__CHALLENGE__
Beginning with the line that contains "Generate a Blender", retype the entries below exactly, ending with the line that contains "PI = math.pi". Leave out any pictures.

__Rows from a 3D scene dataset__

## start

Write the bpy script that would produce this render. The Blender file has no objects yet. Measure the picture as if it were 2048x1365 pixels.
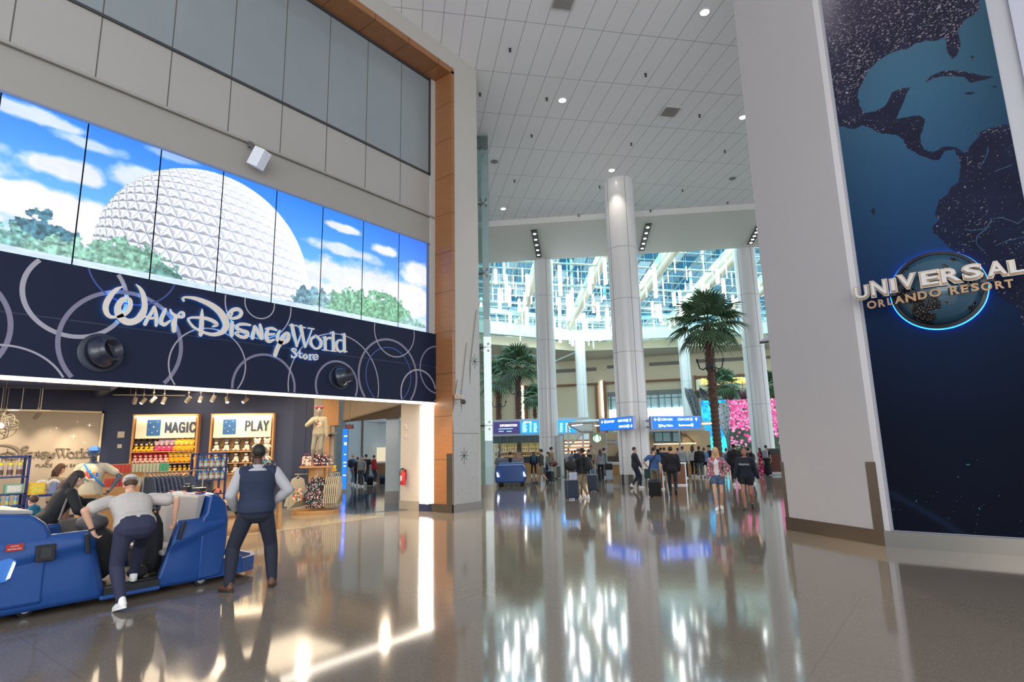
import bpy, math, random
import numpy as np
from mathutils import Vector, Matrix, Quaternion
R = math.radians
C = bpy.context.scene.collection
sc = bpy.context.scene
random.seed(7)
rng = np.random.default_rng(7)

# ---------------------------------------------------------------- camera (solved from the vanishing points)
F, CX, CY, EYE = 1148.0, 1024.0, 682.5, 1.78
def _n(v):
    v = np.array(v, float)
    return v / np.linalg.norm(v)
_Z = _n((880 - CX, CY + 5560, -F))
_Y = np.array((1935 - CX, CY - 872, -F), float)
_Y = _n(_Y - _Z * _Y.dot(_Z))
_X = np.cross(_Y, _Z)
ROT = np.array([_X, _Y, _Z])
cam_d = bpy.data.cameras.new('camera')
cam_d.sensor_width = 36
cam_d.lens = F / 2048 * 36
cam_d.clip_start = 0.05
cam_d.clip_end = 500
cam = bpy.data.objects.new('camera', cam_d)
C.objects.link(cam)
_m = Matrix(ROT.tolist()).to_4x4()
_m.translation = (0, 0, EYE)
cam.matrix_world = _m
sc.camera = cam

# ---------------------------------------------------------------- world, exposure
w = bpy.data.worlds.new('world')
sc.world = w
w.use_nodes = True
bg = w.node_tree.nodes['Background']
bg.inputs[0].default_value = (0.80, 0.90, 1.0, 1)
bg.inputs[1].default_value = 1.0
sc.view_settings.view_transform = 'Standard'
sc.view_settings.look = 'None'
sc.view_settings.gamma = 1
sc.view_settings.exposure = 1.1
sc.view_settings.use_curve_mapping = False
try:
    sc.cycles.use_denoising = True
    sc.cycles.max_bounces = 8
    sc.cycles.diffuse_bounces = 4
    sc.cycles.glossy_bounces = 4
    sc.cycles.transmission_bounces = 4
    sc.cycles.transparent_max_bounces = 10
    sc.cycles.sample_clamp_indirect = 4
    sc.cycles.caustics_reflective = False
    sc.cycles.caustics_refractive = False
except Exception:
    pass

def area(name, loc, size, sizey, power, col=(1, 1, 1), rot=(0, 0, 0)):
    l = bpy.data.lights.new(name, 'AREA')
    l.shape = 'RECTANGLE'; l.size = size; l.size_y = sizey; l.energy = power; l.color = col
    o = bpy.data.objects.new(name, l); C.objects.link(o)
    o.location = loc; o.rotation_euler = rot
    return o
def spot(name, loc, target, power, angle=60, col=(1, .85, .65), blend=.6, r=.04):
    l = bpy.data.lights.new(name, 'SPOT')
    l.energy = power; l.spot_size = R(angle); l.spot_blend = blend; l.color = col; l.shadow_soft_size = r
    o = bpy.data.objects.new(name, l); C.objects.link(o)
    o.location = loc
    o.rotation_euler = (Vector(target) - Vector(loc)).to_track_quat('-Z', 'Y').to_euler()
    return o
WARM = (1, .80, .56)
# shop ceiling lights (warm), over the sales floor
area('shop_light', (-16.6, 5.4, 3.75), 5.5, 6.0, 170, WARM)
area('shop_light', (-15.4, 9.2, 3.7), 3.0, 3.2, 60, WARM)
# soft daylight of the atrium skylight above the far hall
area('skylight_daylight', (-24, 52, 27), 46, 40, 76000, (1, .97, .94), (0, 0, R(31)))
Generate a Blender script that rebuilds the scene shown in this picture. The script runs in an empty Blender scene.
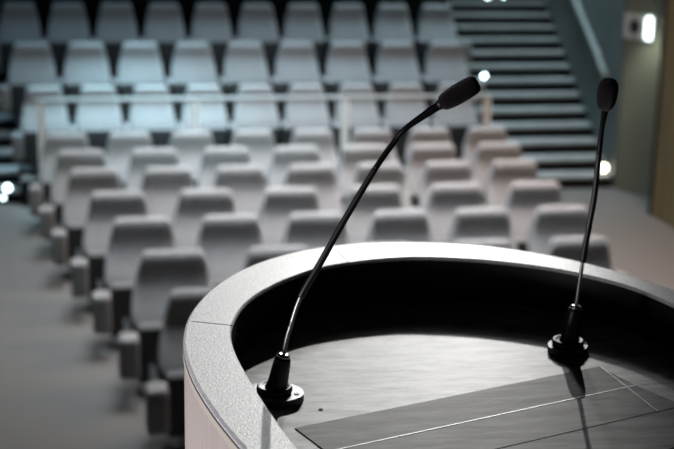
import bpy, bmesh, math, random
from mathutils import Vector, Matrix
random.seed(4)
C = bpy.context.scene.collection
PI = math.pi

# ---------------------------------------------------------------- materials
def mat(name, col, rough=.7, metal=0, spec=.5, noise=0, nscale=20, col2=None, bump=0, stretch=(1,1,1), sheen=0, detail=4, coat=0):
    m = bpy.data.materials.new(name); m.use_nodes = True
    nt = m.node_tree; b = nt.nodes['Principled BSDF']
    b.inputs['Base Color'].default_value = (*col, 1)
    b.inputs['Roughness'].default_value = rough
    b.inputs['Metallic'].default_value = metal
    b.inputs['Specular IOR Level'].default_value = spec
    if sheen: b.inputs['Sheen Weight'].default_value = sheen; b.inputs['Sheen Roughness'].default_value = .4
    if coat: b.inputs['Coat Weight'].default_value = coat; b.inputs['Coat Roughness'].default_value = .2
    if noise or bump:
        tc = nt.nodes.new('ShaderNodeTexCoord'); mp = nt.nodes.new('ShaderNodeMapping')
        mp.inputs['Scale'].default_value = stretch
        n = nt.nodes.new('ShaderNodeTexNoise'); n.inputs['Scale'].default_value = nscale; n.inputs['Detail'].default_value = detail
        nt.links.new(tc.outputs['Object'], mp.inputs[0]); nt.links.new(mp.outputs[0], n.inputs['Vector'])
        if noise:
            r = nt.nodes.new('ShaderNodeValToRGB')
            c2 = col2 or tuple(c*(1-noise) for c in col)
            r.color_ramp.elements[0].position = .35; r.color_ramp.elements[1].position = .65
            r.color_ramp.elements[0].color = (*c2, 1); r.color_ramp.elements[1].color = (*col, 1)
            nt.links.new(n.outputs['Fac'], r.inputs[0]); nt.links.new(r.outputs[0], b.inputs['Base Color'])
        if bump:
            bp = nt.nodes.new('ShaderNodeBump'); bp.inputs['Strength'].default_value = bump; bp.inputs['Distance'].default_value = .002
            nt.links.new(n.outputs['Fac'], bp.inputs['Height']); nt.links.new(bp.outputs[0], b.inputs['Normal'])
    return m
def emis(name, col, s):
    m = bpy.data.materials.new(name); m.use_nodes = True
    b = m.node_tree.nodes['Principled BSDF']
    b.inputs['Base Color'].default_value = (*col, 1)
    b.inputs['Emission Color'].default_value = (*col, 1); b.inputs['Emission Strength'].default_value = s
    return m

M = dict(
    fabric=mat('grey_fabric', (.36,.362,.37), .95, noise=.25, nscale=60, bump=.3, spec=.2),
    seatfab=mat('grey_seat_fabric', (.24,.24,.245), .95, noise=.2, nscale=60, bump=.3, spec=.2),
    armfab=mat('dark_grey_fabric', (.30,.30,.305), .95, noise=.25, nscale=60, bump=.3, spec=.2),
    dark=mat('dark_seat_shell', (.03,.031,.034), .6),
    steel=mat('dark_steel', (.03,.03,.033), .45, .6),
    carpet=mat('grey_carpet', (.15,.145,.142), .95, noise=.10, nscale=60, spec=.1, detail=8),
    riser=mat('black_riser', (.007,.007,.008), .8, spec=.2),
    nosing=mat('grey_nosing', (.34,.345,.35), .7, noise=.2, nscale=5),
    wallteal=mat('painted_wall', (.17,.20,.20), .75, noise=.2, nscale=1.2),
    wallkhaki=mat('khaki_wall', (.30,.31,.24), .7, noise=.15, nscale=1.5),
    wallgold=mat('golden_wood', (.36,.29,.15), .55, noise=.45, nscale=2.2, stretch=(8,8,.35), detail=8),
    darkwall=mat('dark_wall', (.05,.055,.06), .9),
    ceil=mat('dark_ceiling', (.03,.03,.035), .9),
    railm=mat('brushed_rail', (.42,.44,.45), .4),
    white=mat('white_paint', (.95,.96,.96), .5),
    rim=mat('speckled_laminate', (.85,.86,.87), .5, noise=.5, nscale=420, col2=(.50,.51,.52), bump=.35, detail=6),
    desk=mat('worn_wood', (.50,.50,.50), .5, spec=.08, noise=.5, nscale=26, stretch=(.8,2.2,1), bump=.5, detail=14, col2=(.28,.28,.28)),
    plank=mat('dark_wood_planks', (.16,.16,.16), .62, spec=.1, noise=.6, nscale=22, stretch=(.6,2.2,1), bump=.5, detail=14, col2=(.05,.05,.05)),
    seam=mat('worn_light_edge', (.55,.55,.54), .5, noise=.5, nscale=60),
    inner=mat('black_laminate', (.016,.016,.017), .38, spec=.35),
    shell=mat('cream_veneer', (.55,.50,.46), .5, noise=.12, nscale=3, stretch=(30,30,.6), detail=6),
    band=mat('pale_edge_band', (.62,.58,.50), .45),
    joint=mat('dark_joint', (.03,.03,.03), .8),
    black=mat('black_plastic', (.012,.012,.013), .38),
    rubber=mat('black_rubber', (.015,.015,.016), .55),
    foam=mat('black_foam', (.016,.014,.016), 1, noise=.5, nscale=500, bump=1.0, spec=.15, sheen=.22),
    chrome=mat('chrome', (.75,.75,.75), .22, 1),
    flange=mat('grey_flange', (.30,.30,.31), .45, .2, noise=.25, nscale=150),
    wrail=mat('painted_handrail', (.26,.29,.29), .5),
    neckg=mat('glossy_black_metal', (.05,.05,.055), .22, .9),
    neck=mat('ribbed_grey_metal', (.30,.30,.31), .35, .8),
    blue=mat('blue_ring', (.05,.25,.8), .3),
    stage=mat('stage_boards', (.05,.045,.04), .6, noise=.4, nscale=5, stretch=(1,8,1)),
    pict=mat('sign_ink', (.04,.04,.05), .6),
    signm=mat('sign_plate', (.85,.83,.81), .6),
    step_em=emis('step_light_glow', (.75,.95,1), 9),
    step_warm=emis('warm_step_light_glow', (1,.93,.75), 9),
    wall_em=emis('wall_light_glow', (.85,1,.97), 4),
)

# ---------------------------------------------------------------- helpers
def link(name, bm, m, parent=None, smooth=False):
    bmesh.ops.recalc_face_normals(bm, faces=bm.faces)
    me = bpy.data.meshes.new(name); bm.to_mesh(me); bm.free()
    for mm in (m if isinstance(m, (list, tuple)) else [m]): me.materials.append(mm)
    if smooth:
        for p in me.polygons: p.use_smooth = True
    o = bpy.data.objects.new(name, me); C.objects.link(o)
    if parent: o.parent = parent
    return o
def bevel_all(bm, r, seg=2):
    bmesh.ops.bevel(bm, geom=list(bm.edges), offset=r, segments=seg, profile=.6, affect='EDGES')
def box(bm, lo, hi, r=0, seg=2, mi=0):
    b2 = bmesh.new(); bmesh.ops.create_cube(b2, size=1)
    for v in b2.verts:
        v.co = Vector([lo[i] + (v.co[i]+.5)*(hi[i]-lo[i]) for i in range(3)])
    if r: bevel_all(b2, r, seg)
    for f in b2.faces: f.material_index = mi
    t = bpy.data.meshes.new('t'); b2.to_mesh(t); b2.free(); bm.from_mesh(t); bpy.data.meshes.remove(t)
def prism(bm, poly, z0, z1, mi=0):
    lo = [bm.verts.new((x, y, z0)) for x, y in poly]; hi = [bm.verts.new((x, y, z1)) for x, y in poly]
    n = len(poly); fs = [bm.faces.new(lo[::-1]), bm.faces.new(hi)]
    for i in range(n): fs.append(bm.faces.new((lo[i], lo[(i+1) % n], hi[(i+1) % n], hi[i])))
    for f in fs: f.material_index = mi
def lathe(bm, prof, cen=(0,0,0), axis=(0,0,1), n=40):
    q = Vector((0,0,1)).rotation_difference(Vector(axis).normalized())
    rings = []
    for r, z in prof:
        if r < 1e-6: rings.append([bm.verts.new(Vector(cen) + q @ Vector((0,0,z)))])
        else: rings.append([bm.verts.new(Vector(cen) + q @ Vector((r*math.cos(2*PI*k/n), r*math.sin(2*PI*k/n), z))) for k in range(n)])
    for a, b in zip(rings, rings[1:]):
        for k in range(n):
            k2 = (k+1) % n
            if len(a) == 1 and len(b) == 1: continue
            if len(a) == 1: bm.faces.new((a[0], b[k], b[k2]))
            elif len(b) == 1: bm.faces.new((a[k], a[k2], b[0]))
            else: bm.faces.new((a[k], a[k2], b[k2], b[k]))
def catmull(P, n):
    P = [Vector(p) for p in P]; out = []
    Q = [2*P[0]-P[1]] + P + [2*P[-1]-P[-2]]
    for i in range(1, len(Q)-2):
        a, b, c, d = Q[i-1:i+3]
        for k in range(n):
            t = k/n
            out.append(.5*((2*b) + (c-a)*t + (2*a-5*b+4*c-d)*t*t + (-a+3*b-3*c+d)*t**3))
    out.append(P[-1]); return out
def resample(P, n):
    L = [0]
    for a, b in zip(P, P[1:]): L.append(L[-1] + (b-a).length)
    out = []; j = 0
    for k in range(n):
        s = L[-1]*k/(n-1)
        while j < len(L)-2 and L[j+1] < s: j += 1
        t = (s-L[j])/max(L[j+1]-L[j], 1e-9); out.append(P[j].lerp(P[j+1], min(t,1)))
    return out
def tube(bm, pts, rad, n=16, cap=True):
    pts = [Vector(p) for p in pts]; rings = []
    up = Vector((0,1,0))
    for i, p in enumerate(pts):
        t = (pts[min(i+1, len(pts)-1)] - pts[max(i-1, 0)]).normalized()
        s = t.cross(up).normalized(); u = s.cross(t).normalized(); up = u
        r = rad(i/(len(pts)-1)) if callable(rad) else rad
        rings.append([bm.verts.new(p + r*(math.cos(2*PI*k/n)*s + math.sin(2*PI*k/n)*u)) for k in range(n)])
    for a, b in zip(rings, rings[1:]):
        for k in range(n): bm.faces.new((a[k], a[(k+1)%n], b[(k+1)%n], b[k]))
    if cap: bm.faces.new(rings[0][::-1]); bm.faces.new(rings[-1])
def empty(name, loc, label=None, cat=None, group=None, rot=0):
    o = bpy.data.objects.new(name, None); C.objects.link(o); o.location = loc; o.rotation_euler = (0,0,rot)
    o.empty_display_size = .1
    if label: tag(o, label, cat, group)
    return o
def tag(o, label, cat, group=None):
    o['label'] = label; o['category'] = cat
    if group: o['group'] = group
def struct(name, bm, m):
    o = link(name, bm, m); o['kind'] = 'structure'; return o

# ---------------------------------------------------------------- the hall shell (x across the rows, y towards the back, z up)
def lx(v): return -.575 - .07*max(0, v-13.06)             # inner edge of the left stair
def rx0(v): return 4.34 + .135*(v-12.8)                   # inner edge of the right stair
def rx1(v): return 5.72 + .142*(v-13.06)                  # outer edge of the right stair, the stair wall
bm = bmesh.new(); box(bm, (-5.0,2.4,-.12), (8.0,20,0)); struct('floor', bm, M['carpet'])
bm = bmesh.new(); box(bm, (-5.0,-4,-.12), (8.0,2.395,1.3)); struct('floor', bm, M['stage'])
bm = bmesh.new(); box(bm, (-5.2,-4,-.12), (-5.0,20,8)); struct('wall_left', bm, M['darkwall'])
bm = bmesh.new(); box(bm, (-5.2,20,-.12), (8.2,20.2,8)); struct('wall_back', bm, M['darkwall'])
bm = bmesh.new(); box(bm, (-5.2,-4.2,-.12), (8.2,-4,8)); struct('wall_front', bm, M['darkwall'])
bm = bmesh.new(); box(bm, (-5.2,-4.2,8), (8.2,20.2,8.2)); struct('ceiling', bm, M['ceil'])
bm = bmesh.new(); box(bm, (8.0,-4,-.12), (8.2,20,8)); struct('wall_right', bm, M['darkwall'])
# golden timber wall beside the lower aisle
bm = bmesh.new(); prism(bm, [(5.60,11.78),(5.60,3.0),(5.8,3.0),(5.8,11.78)], 0, 5)
struct('wall_right', bm, M['wallgold'])
# khaki return wall carrying the sign and lamp
bm = bmesh.new(); prism(bm, [(5.735,13.02),(6.16,12.0),(6.4,12.1),(5.95,13.2)], 0, 5)
struct('wall_right', bm, M['wallkhaki'])
# wall that climbs beside the right stair
bm = bmesh.new(); prism(bm, [(rx1(13.03)+.002,13.03),(rx1(19.9),19.9),(rx1(19.9)+.25,19.9),(rx1(13.03)+.22,13.1)], 0, 6)
struct('wall_right', bm, M['wallteal'])
# narrow dark corner trims
bm = bmesh.new(); box(bm, (5.585,11.785,0), (5.80,11.83,5)); struct('trim_1', bm, M['darkwall'])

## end

__TASK SOLUTION__
Generate a Blender script that rebuilds the scene shown in this picture. The script runs in an empty Blender scene.
import bpy, bmesh, math, random
from mathutils import Vector, Matrix
random.seed(4)
C = bpy.context.scene.collection
PI = math.pi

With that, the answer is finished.